# Problem details:
From the first line of the listing below, retype each line up to and including the one with "R = random.uniform"; pictures stay out.

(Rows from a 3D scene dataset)
%%

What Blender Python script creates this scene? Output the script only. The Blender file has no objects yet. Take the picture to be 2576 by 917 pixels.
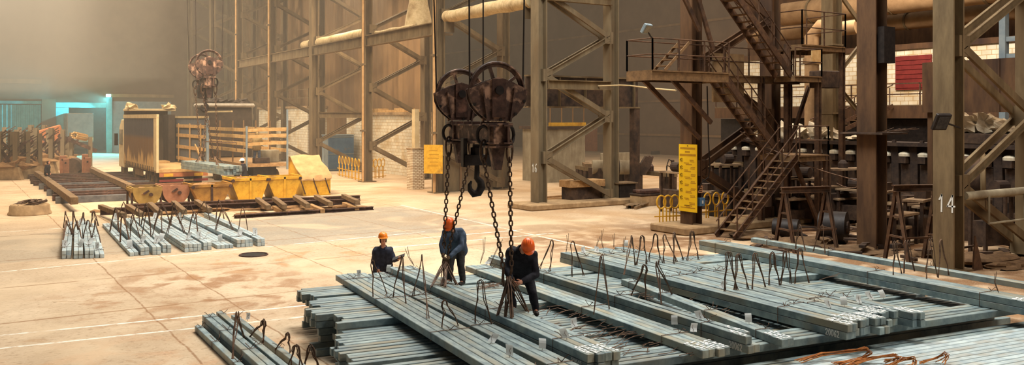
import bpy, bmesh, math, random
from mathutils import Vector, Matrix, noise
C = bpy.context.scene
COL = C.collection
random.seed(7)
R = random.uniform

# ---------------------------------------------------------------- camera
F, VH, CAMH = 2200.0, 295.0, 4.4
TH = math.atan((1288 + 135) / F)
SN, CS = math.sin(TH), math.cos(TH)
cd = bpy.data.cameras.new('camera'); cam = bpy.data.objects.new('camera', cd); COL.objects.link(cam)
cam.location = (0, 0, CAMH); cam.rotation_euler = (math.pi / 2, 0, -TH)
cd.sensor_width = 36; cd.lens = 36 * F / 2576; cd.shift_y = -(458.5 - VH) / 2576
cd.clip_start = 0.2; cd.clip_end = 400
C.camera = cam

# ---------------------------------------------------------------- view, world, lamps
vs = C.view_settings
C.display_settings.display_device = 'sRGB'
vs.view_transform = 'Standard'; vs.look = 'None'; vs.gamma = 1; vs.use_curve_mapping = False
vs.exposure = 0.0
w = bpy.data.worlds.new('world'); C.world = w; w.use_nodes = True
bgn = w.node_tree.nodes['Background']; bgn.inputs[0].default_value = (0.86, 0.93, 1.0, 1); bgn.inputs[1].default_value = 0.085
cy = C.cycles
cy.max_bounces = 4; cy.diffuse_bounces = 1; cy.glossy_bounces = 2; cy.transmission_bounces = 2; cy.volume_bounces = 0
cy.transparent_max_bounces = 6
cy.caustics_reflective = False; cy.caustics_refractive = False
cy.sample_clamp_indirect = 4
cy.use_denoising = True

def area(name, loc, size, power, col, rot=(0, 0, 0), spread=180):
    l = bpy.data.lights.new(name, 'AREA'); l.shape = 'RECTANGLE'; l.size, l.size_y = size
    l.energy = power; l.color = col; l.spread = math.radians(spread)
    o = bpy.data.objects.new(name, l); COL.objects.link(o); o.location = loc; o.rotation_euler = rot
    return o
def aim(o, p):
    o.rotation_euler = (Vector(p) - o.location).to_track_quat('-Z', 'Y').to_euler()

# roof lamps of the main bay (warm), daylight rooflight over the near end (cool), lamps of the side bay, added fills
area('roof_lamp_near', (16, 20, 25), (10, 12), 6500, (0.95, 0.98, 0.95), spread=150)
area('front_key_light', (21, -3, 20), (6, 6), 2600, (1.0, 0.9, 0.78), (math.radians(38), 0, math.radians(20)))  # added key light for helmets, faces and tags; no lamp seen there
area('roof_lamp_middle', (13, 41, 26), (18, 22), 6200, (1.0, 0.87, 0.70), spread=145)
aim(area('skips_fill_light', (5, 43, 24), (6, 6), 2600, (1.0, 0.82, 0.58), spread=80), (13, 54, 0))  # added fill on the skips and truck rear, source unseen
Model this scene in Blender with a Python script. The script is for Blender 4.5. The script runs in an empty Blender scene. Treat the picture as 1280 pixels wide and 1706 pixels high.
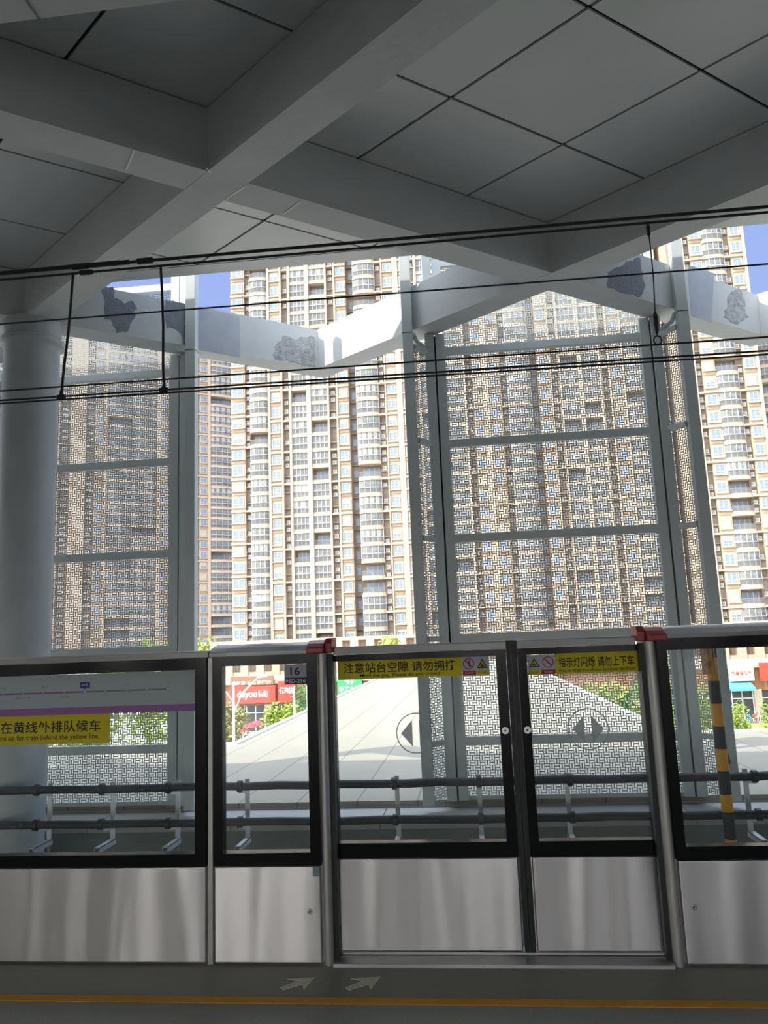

%%

# Task result:
What Blender Python script creates this scene? Output the script only. The Blender file has no objects yet. Take the picture to be 2576 by 917 pixels.
import bpy, bmesh, math, random
from mathutils import Vector, Matrix, noise
C = bpy.context.scene
COL = C.collection
random.seed(7)
R = random.uniform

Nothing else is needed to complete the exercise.